• What needs to be done:
Skip the pictures and repeat each line of the data exactly.

** BEGIN Given data **

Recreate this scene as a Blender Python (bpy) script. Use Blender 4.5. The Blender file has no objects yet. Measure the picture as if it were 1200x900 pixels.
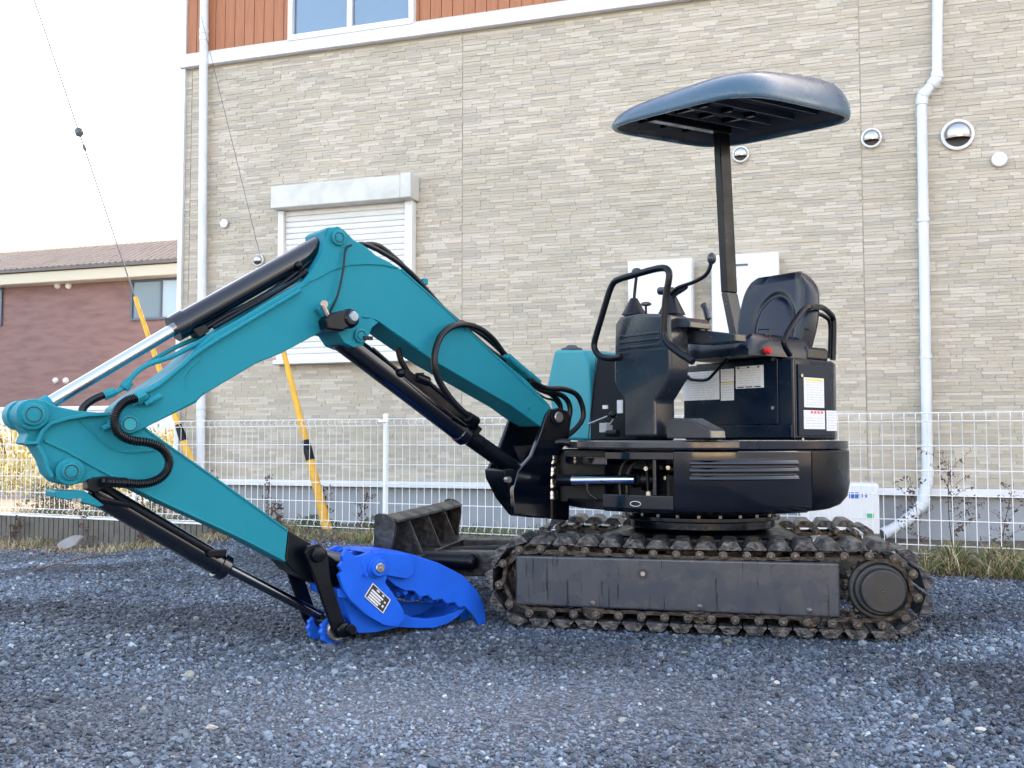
import bpy, math, random
import numpy as np
from mathutils import Matrix, Vector
random.seed(7); np.random.seed(7)
R = math.radians
S = bpy.context.scene
COL = S.collection

# ------------------------------------------------------------------ camera, world, sun, exposure
CAM = Vector((0.0, -4.77, 0.92))
YAW, FOC = R(11.6), 1150.0
PIT = math.atan(67 / FOC)
f0 = Vector((-math.sin(YAW), math.cos(YAW), 0)); RT = Vector((math.cos(YAW), math.sin(YAW), 0)); ZZ = Vector((0, 0, 1))
FW = f0 * math.cos(PIT) + ZZ * math.sin(PIT); UP = ZZ * math.cos(PIT) - f0 * math.sin(PIT)
cd = bpy.data.cameras.new('camera'); cam = bpy.data.objects.new('camera', cd); COL.objects.link(cam)
cd.sensor_width = 36; cd.lens = 36 * FOC / 1200; cd.clip_start = 0.05; cd.clip_end = 3000
cam.location = CAM; cam.rotation_euler = (math.pi / 2 + PIT, 0, YAW)
S.camera = cam
SUN_EL = R(25); SUN_AZ = R(30)            # azimuth measured from +Y towards +X
sdir = Vector((math.sin(SUN_AZ) * math.cos(SUN_EL), math.cos(SUN_AZ) * math.cos(SUN_EL), math.sin(SUN_EL)))
w = bpy.data.worlds.new('World'); S.world = w; w.use_nodes = True
nt = w.node_tree; bg = nt.nodes['Background']; sk = nt.nodes.new('ShaderNodeTexSky')
sk.sky_type = 'NISHITA'; sk.sun_disc = False; sk.sun_elevation = SUN_EL; sk.sun_rotation = SUN_AZ
sk.air_density = 1.0; sk.dust_density = 5.0; sk.ozone_density = 0.5
nt.links.new(sk.outputs[0], bg.inputs[0]); bg.inputs[1].default_value = 0.15
sl = bpy.data.lights.new('sun', 'SUN'); so = bpy.data.objects.new('sun', sl); COL.objects.link(so)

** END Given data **

• Answer to the problem:
Recreate this scene as a Blender Python (bpy) script. Use Blender 4.5. The Blender file has no objects yet. Measure the picture as if it were 1200x900 pixels.
import bpy, math, random
import numpy as np
from mathutils import Matrix, Vector
random.seed(7); np.random.seed(7)
R = math.radians
S = bpy.context.scene
COL = S.collection

# ------------------------------------------------------------------ camera, world, sun, exposure
CAM = Vector((0.0, -4.77, 0.92))
YAW, FOC = R(11.6), 1150.0
PIT = math.atan(67 / FOC)
f0 = Vector((-math.sin(YAW), math.cos(YAW), 0)); RT = Vector((math.cos(YAW), math.sin(YAW), 0)); ZZ = Vector((0, 0, 1))
FW = f0 * math.cos(PIT) + ZZ * math.sin(PIT); UP = ZZ * math.cos(PIT) - f0 * math.sin(PIT)
cd = bpy.data.cameras.new('camera'); cam = bpy.data.objects.new('camera', cd); COL.objects.link(cam)
cd.sensor_width = 36; cd.lens = 36 * FOC / 1200; cd.clip_start = 0.05; cd.clip_end = 3000
cam.location = CAM; cam.rotation_euler = (math.pi / 2 + PIT, 0, YAW)
S.camera = cam
SUN_EL = R(25); SUN_AZ = R(30)            # azimuth measured from +Y towards +X
sdir = Vector((math.sin(SUN_AZ) * math.cos(SUN_EL), math.cos(SUN_AZ) * math.cos(SUN_EL), math.sin(SUN_EL)))
w = bpy.data.worlds.new('World'); S.world = w; w.use_nodes = True
nt = w.node_tree; bg = nt.nodes['Background']; sk = nt.nodes.new('ShaderNodeTexSky')
sk.sky_type = 'NISHITA'; sk.sun_disc = False; sk.sun_elevation = SUN_EL; sk.sun_rotation = SUN_AZ
sk.air_density = 1.0; sk.dust_density = 5.0; sk.ozone_density = 0.5
nt.links.new(sk.outputs[0], bg.inputs[0]); bg.inputs[1].default_value = 0.15
sl = bpy.data.lights.new('sun', 'SUN'); so = bpy.data.objects.new('sun', sl); COL.objects.link(so)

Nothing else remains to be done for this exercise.